RCP’s whole history of liquidating the national question has made them notorious enemies of the Black liberation movement. Even though they now quote Lenin’s defense of the nationalism of an oppressed people, they have in no way given up their earlier chauvinist attacks on revolutionary nationalism. RCP is only praising bourgeois cultural nationalism, which preaches non-struggle and accommodation with imperialism instead of genuine revolutionary nationalism.

In doing this, the RCP picked the quotes it needed in an opportunist fashion. Lenin, on the very same page, says: “But insofar as the bourgeoisie of the oppressed nation stands for its own bourgeois nationalism, we stand against.” (Lenin, “The Right of Nations to Self-Determination,” CollectedWorks, Vol. 20, p. 412).

Lenin’s teachings on the national question expose the RCP and cannot be used to defend their chauvinist outlook. This is why the RCP has so often distorted Lenin and said that his teachings are no longer applicable. For example, they have claimed that the Black national question has entered a “new stage” where it is no longer a component part of the anti- imperialist struggle. They have also attacked the demand for the right of self-determination as “not being central to the struggle for Black people’s rights.”

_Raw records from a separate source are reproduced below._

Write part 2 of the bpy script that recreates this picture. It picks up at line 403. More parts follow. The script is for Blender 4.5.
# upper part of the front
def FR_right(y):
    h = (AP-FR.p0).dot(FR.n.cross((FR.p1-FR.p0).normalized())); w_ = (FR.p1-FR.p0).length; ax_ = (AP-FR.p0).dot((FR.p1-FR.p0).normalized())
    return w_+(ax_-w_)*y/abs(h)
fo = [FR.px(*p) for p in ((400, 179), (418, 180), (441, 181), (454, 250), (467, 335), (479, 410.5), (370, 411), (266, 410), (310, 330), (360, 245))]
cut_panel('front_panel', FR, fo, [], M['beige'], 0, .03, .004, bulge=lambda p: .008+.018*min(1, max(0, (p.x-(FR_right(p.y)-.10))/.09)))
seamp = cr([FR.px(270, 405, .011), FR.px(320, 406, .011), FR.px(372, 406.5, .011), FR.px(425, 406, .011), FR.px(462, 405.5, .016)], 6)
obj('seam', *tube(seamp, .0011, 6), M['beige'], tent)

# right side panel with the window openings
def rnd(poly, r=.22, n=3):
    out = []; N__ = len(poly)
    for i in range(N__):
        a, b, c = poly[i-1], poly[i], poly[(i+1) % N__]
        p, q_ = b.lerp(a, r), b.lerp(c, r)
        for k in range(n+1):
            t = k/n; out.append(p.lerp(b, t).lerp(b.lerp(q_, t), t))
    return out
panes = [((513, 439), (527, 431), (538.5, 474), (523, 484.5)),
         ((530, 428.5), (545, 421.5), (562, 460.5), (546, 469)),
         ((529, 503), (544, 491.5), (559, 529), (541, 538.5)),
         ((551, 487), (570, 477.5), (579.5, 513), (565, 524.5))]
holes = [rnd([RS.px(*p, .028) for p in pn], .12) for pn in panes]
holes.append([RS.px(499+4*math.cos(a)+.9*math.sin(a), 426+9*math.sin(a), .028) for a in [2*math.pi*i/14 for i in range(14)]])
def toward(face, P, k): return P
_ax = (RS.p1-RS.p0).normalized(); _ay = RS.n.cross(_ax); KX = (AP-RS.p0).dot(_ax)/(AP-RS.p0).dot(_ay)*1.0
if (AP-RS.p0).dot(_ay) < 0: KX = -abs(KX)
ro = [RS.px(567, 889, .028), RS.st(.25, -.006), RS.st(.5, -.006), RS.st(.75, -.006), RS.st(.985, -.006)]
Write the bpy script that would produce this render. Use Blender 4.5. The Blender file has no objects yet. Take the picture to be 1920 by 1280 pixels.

In promoting this chauvinist view, the RCP has chosen to ignore yet another statement of Lenin, which can be found on the very same page they quote from. There, Lenin clearly criticized those who failed “to advance and advocate the slogan of the right to secession” for playing “into the hands ... of the bourgeoisie .... ” RCP’s support for bourgeois nationalism is combined with opposition to raising the right of self-determination in practice within the workers’ movement.

RCP reveals once again nothing but opportunism and chauvinism on the national question. Their support for the non-struggle nationalism of Haley is just the flip side of their attacks on revolutionary nationalism as the “main danger.” It is a reflection of their drift rightward into the arms of revisionism and the CPUSA, with whom they share common ground on the question of Roots.

RCP’s stand on the struggle of Black people is in. essence the, same as that of the revisionist Communist Party and in opposition to Marxism-Leninism.